Liefde voor complexe vraagstukken
Martinho noemt zichzelf als onderzoeker een problem solver. Voor haar kan een vraagstuk niet complex genoeg zijn. De diversiteit aan opvattingen binnen de ethiek en de kloof tussen AI en ethiek ziet ze dan ook niet als probleem, maar als rijkdom. “Het is aan mij om daar structuur en samenhang in aan te brengen. Door het in kleine stukjes op te delen en het behapbaar te maken, kunnen overheden en bedrijven er in de praktijk mee aan de slag. Uiteindelijk helpt dat de maatschappij als geheel weer verder.”
Bruggenbouwer
Martinho maakt met haar PhD onderdeel uit van de door ERC gesubsidieerde BEHAVE programma, waar professor Caspar Chorus aan het hoofd staat. Deze onderzoeksgroep zet zich in om nieuwe morele keuzemodellen te ontwikkelen en in experimenten te testen. Ze vindt het een privilege om in BEHAVE te werken. “Het onderzoekswerk en werkomgeving zijn extreem positief en interessant door het interdisciplinaire en diverse team. In de onderzoeksgroep voelt ze zich een schakel tussen de groepsleden die aan de theoretische moraliteitsprojecten werken en de wiskundige modelleurs. “Ik doe empirisch onderzoek in ethiek van AI wat betekent dat mijn dag vaak is opgesplitst in het lezen van filosofische artikelen en het werken met programmeertaal Python.”

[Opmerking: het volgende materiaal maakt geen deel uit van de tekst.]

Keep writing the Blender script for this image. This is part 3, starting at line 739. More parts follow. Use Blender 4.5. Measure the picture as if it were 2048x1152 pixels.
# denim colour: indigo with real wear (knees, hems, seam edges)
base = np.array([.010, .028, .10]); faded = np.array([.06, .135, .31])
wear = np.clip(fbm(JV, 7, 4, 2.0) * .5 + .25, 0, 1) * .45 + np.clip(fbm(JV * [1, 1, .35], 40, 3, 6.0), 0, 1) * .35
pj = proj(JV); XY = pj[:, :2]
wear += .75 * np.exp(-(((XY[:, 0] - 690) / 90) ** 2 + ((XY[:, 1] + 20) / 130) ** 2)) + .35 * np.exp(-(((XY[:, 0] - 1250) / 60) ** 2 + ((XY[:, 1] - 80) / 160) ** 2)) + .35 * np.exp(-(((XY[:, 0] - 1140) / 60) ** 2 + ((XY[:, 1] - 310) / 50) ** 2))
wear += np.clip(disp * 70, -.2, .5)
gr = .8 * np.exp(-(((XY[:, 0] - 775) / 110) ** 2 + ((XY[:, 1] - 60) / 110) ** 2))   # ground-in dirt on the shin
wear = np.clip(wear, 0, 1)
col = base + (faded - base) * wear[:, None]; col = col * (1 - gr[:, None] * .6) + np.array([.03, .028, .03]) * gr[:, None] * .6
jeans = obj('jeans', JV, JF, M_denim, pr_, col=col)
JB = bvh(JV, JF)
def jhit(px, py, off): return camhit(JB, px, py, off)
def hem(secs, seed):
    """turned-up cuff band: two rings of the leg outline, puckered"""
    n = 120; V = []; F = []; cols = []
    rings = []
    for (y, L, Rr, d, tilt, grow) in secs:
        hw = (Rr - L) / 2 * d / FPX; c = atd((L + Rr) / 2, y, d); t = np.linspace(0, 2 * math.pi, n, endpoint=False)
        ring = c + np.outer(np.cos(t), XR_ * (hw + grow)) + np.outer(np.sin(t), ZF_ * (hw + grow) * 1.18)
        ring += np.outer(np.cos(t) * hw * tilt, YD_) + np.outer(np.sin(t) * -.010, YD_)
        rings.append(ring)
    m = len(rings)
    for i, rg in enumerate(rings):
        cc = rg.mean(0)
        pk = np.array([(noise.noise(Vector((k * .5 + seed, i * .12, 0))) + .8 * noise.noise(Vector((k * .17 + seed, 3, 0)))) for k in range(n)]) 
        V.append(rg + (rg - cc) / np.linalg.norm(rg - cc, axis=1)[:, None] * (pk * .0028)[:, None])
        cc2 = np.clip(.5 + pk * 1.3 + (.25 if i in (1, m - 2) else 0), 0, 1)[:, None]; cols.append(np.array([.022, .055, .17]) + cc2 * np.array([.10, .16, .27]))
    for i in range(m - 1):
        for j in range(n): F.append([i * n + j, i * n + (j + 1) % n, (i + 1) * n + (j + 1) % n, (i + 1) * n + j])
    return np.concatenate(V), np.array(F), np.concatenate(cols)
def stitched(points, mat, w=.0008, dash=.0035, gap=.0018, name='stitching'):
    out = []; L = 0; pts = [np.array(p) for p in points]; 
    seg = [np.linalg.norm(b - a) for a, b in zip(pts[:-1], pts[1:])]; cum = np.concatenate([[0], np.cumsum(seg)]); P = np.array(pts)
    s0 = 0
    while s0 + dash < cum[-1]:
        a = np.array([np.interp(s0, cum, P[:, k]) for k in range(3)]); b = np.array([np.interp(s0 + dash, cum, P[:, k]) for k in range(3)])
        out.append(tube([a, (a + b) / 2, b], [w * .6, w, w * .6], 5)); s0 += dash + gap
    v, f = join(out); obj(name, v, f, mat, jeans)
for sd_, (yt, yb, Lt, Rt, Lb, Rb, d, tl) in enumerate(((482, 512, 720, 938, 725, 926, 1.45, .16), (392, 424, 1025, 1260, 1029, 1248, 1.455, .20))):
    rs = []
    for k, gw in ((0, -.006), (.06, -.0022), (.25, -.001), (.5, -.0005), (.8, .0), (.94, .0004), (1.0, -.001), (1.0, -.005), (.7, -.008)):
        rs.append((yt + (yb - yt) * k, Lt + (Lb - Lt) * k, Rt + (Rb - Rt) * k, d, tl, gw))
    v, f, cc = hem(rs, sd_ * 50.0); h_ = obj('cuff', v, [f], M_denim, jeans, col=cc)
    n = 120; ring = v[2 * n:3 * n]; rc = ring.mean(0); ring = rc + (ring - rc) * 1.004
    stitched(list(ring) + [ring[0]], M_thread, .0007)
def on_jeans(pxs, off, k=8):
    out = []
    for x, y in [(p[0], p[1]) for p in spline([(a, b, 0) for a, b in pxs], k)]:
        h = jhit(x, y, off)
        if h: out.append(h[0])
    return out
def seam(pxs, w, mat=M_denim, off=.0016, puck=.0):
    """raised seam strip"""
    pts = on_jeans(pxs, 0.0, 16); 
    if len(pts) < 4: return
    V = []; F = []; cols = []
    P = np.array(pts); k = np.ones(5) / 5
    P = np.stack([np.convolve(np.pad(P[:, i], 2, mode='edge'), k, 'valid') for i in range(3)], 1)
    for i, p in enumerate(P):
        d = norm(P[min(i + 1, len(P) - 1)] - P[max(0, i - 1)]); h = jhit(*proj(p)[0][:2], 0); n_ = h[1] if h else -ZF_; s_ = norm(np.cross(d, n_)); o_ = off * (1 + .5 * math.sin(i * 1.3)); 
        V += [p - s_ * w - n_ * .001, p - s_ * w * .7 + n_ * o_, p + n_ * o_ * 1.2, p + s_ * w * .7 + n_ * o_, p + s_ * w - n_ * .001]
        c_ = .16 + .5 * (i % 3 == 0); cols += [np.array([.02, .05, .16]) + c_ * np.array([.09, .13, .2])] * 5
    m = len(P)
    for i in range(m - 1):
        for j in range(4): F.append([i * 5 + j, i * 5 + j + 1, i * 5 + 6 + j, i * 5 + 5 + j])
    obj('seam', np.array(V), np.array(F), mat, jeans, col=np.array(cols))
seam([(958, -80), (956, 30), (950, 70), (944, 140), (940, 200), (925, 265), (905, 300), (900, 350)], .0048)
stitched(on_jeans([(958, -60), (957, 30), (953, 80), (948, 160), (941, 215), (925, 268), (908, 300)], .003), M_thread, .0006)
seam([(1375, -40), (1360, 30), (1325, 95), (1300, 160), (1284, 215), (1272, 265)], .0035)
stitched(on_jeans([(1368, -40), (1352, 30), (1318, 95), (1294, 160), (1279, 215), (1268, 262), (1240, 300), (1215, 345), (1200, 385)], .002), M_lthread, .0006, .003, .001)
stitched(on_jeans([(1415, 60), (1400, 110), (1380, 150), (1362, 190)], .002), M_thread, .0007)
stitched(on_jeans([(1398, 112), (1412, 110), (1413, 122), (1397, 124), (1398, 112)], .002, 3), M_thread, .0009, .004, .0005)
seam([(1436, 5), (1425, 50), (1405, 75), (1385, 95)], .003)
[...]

Voordat ze naar de TU Delft kwam, werkte Martinho een paar jaar op de ethiek afdeling van een groot bedrijf in de gezondheidszorg in de VS. In plaats van haar tijd in het bedrijfsleven als nadelig te beschouwen, nam ze deze ervaring juist mee in haar onderzoek. "Ik wist dat mijn onderzoeksvaardigheden wat roestig waren in vergelijking met die van mijn collega's, maar in plaats van me daardoor te laten beïnvloeden, besloot ik mijn vaardigheden en kennis in te zetten in dit nieuwe hoofdstuk van mijn leven."
Als bruggenbouwer hoopt Martinho met haar PhD meer toenadering en wederzijds begrip te creëren. “Ik hoop dat zowel ethici als AI ontwikkelaars in de toekomst betrokken zijn ethische discussies over AI. Nu nog zorgen dat ze elkaar ook in het veld weten te vinden.”